The digital payments pioneer is leaning on cashback rewards to attract more consumer use in stores, and will also tap near-field technology to expand
Chriss, who has been in the company’s top post for about a year, called the past 12 months a “fun grind” during his conversation with an analyst at the Goldman Sachs’s Communacopia + Technology Conference on Monday. Since he was hired as CEO, Chriss has overhauled the management team, revamped the company’s organization and remade its business strategy.
The CEO's feedback on progress so far show the "potential for both stronger in-store volume and habitual usage," RBC Capital Markets analyst Daniel Perlin said in a Tuesday note to investors.
The cashback reward program is aimed at prompting consumers to use PayPal for purchases other than those made online, to expand the company’s reach to more settings.
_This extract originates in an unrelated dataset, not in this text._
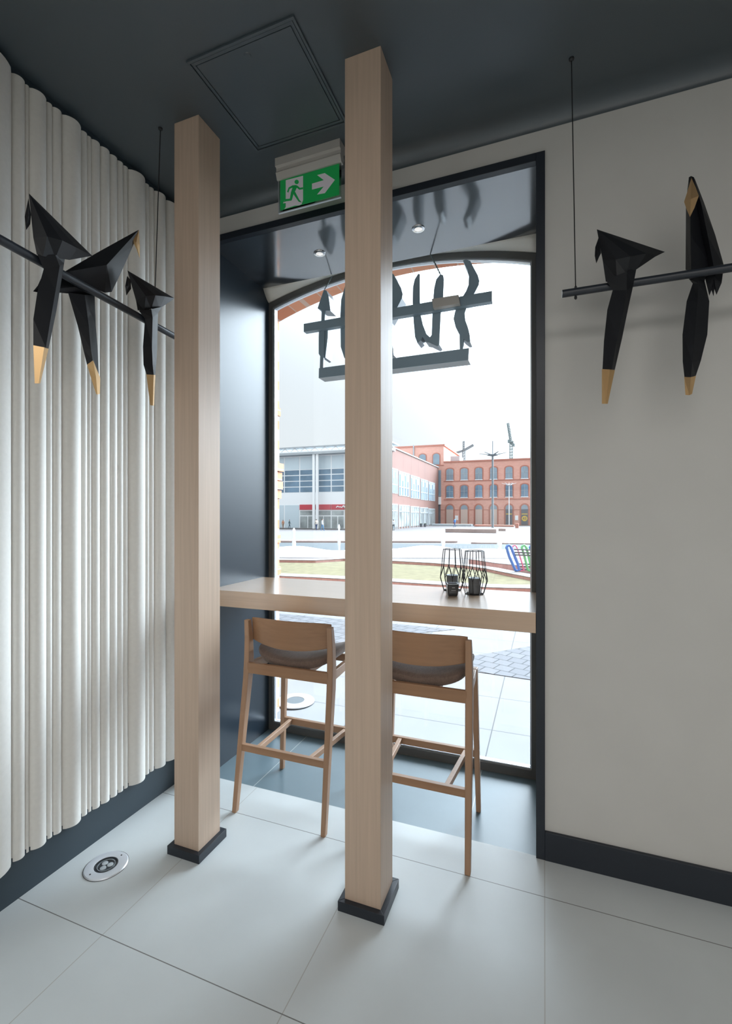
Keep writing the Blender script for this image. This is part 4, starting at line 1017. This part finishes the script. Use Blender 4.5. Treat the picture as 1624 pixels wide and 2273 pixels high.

Using PayPal to pay for gas and groceries is a departure from its typical past online use cases.
“It’s an expansion of the daily use habituation that we want people to start to think about when they think about PayPal,” Chriss said at the conference.
The new PayPal Everywhere advertising campaign features Ferrell reveling in the chance to use PayPal to make payments anywhere, from lemonade stands to at a high-end boutique’s point of sale.
The company is offering up to 5% cashback, in certain circumstances, when consumers use PayPal’s Mastercard debit card. The program can be tapped either through PayPal’s app or with a classic card.
The company is also seeking to prod consumers to see Venmo as a payments tool in an effort so it can better monetize that business, Chriss said. In addition to more deeply integrating a debit card into the Venmo app, the company is making that payment tool more generally available online, he added.
The CEO also noted that part of making PayPal more widely available includes its current partnering with Apple and Google to make PayPal’s tools available in those digital wallets. Apple was pressured this year in Europe to allow third-party developers to work within its near-field communication payment technology.
PayPal also plans to use that NFC contactless technology to make its payments services available in an “omnichannel” way, Chriss said.
“We'll start with one country in Europe, likely this fall, and then continue to expand over time, and if it happens to work in in the US, we'll do that,” he said.